Why Are You Here?

The Westminster Shorter Catechism starts off with the question of the meaning of life:

“What is the chief end [purpose] of man?”

In other words, why are you here?   Good question, isn’t it?

And that is still the question that people wrestle with (and have always wrestled with), even if they have never heard of the Westminster Shorter Catechism.  (It seems that those pastors from England, Ireland & Scotland almost 400 years ago were onto something!)

And what is the answer that the catechism gives to that all-important question?

“Man’s chief end [i.e. purpose] is to glorify God, and to enjoy Him forever.”

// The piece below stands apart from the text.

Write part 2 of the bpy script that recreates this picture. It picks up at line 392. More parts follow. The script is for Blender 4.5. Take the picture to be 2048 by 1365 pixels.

For many people (even for many believers!), the very idea that God is central is a Copernican revolution of sorts.  Just like Copernicus argued that the sun, not the earth, was the center of our solar system, so the Catechism tells us that, contrary to popular belief, we are not the center of our universe – God is!  He & He alone is its reason for existence.

The apostle Paul said as much in the eleventh chapter of his epistle to the believers in Rome:

“For from Him and through Him and to Him are all things. To Him be glory forever. Amen.” (Romans 11:36)

Notice that nowhere in that statement is the Creator confused with His creation.  All things are from, through, and to God; all things are not God, nor are they part of God in any way.

And because all things are from, through, and to God, all of the glory belongs to Him forever as well.

But everyone doesn’t live as if their “chief end” or main purpose for existence has anything to do with God.  Most do not.  All too often those of us who call ourselves “believers” do not seem to do so either.

Is it any wonder why so many people are living lives marked by frustration, disappointment, confusion and even anger?  How can anyone expect to feel a sense of fulfillment or ultimate purpose if he or she is not actually fulfilling the very purpose of his or her existence?

Augustine said much the same thing, over 1,200 years before the Westminster Assembly.  In his Confessions, he wrote,

” . . .for You made us for Yourself, and our heart is restless, until it rests in You.”

Why are we here?  First and foremost, we are here to glorify God.  Another way of saying that is that we are here to recognize God for who He is – God!  He is our Creator!  It is His world – we are just living in it!

Secondly, we are here to enjoy Him forever.  Sometimes it takes a while for us to learn that our lives are to be spent glorifying God.  But it seems to take a lot of us (myself included) a lifetime to understand what it means to enjoy God.  In Christ by faith He is not just God, but our God; not just our God, but our heavenly Father!

In his wonderful, classic book, Knowing God, J.I. Packer writes,

If you want to judge how well a person understands Christianity, find out how much he makes of the thought of being God’s child, and having God as his Father. If this is not the thought that prompts and controls his worship and prayers and his whole outlook on life, it means that he does not understand Christianity very well at all. (p.201)

The better you know God in Jesus Christ, the more you will want to glorify Him and the more you will want to live to enjoy Him above all else.  The better you know God as your heavenly Father, the more you will really find your meaning and purpose in life.  And nothing can take that away from you.

As the Psalmist puts it:

“Whom have I in heaven but you?

And there is nothing on earth that I desire besides you.

My flesh and my heart may fail,

but God is the strength of my heart and my portion forever.” (Psalm 73:25-26)

May God by His glorious grace make that the refrain of our hearts as well.  Amen!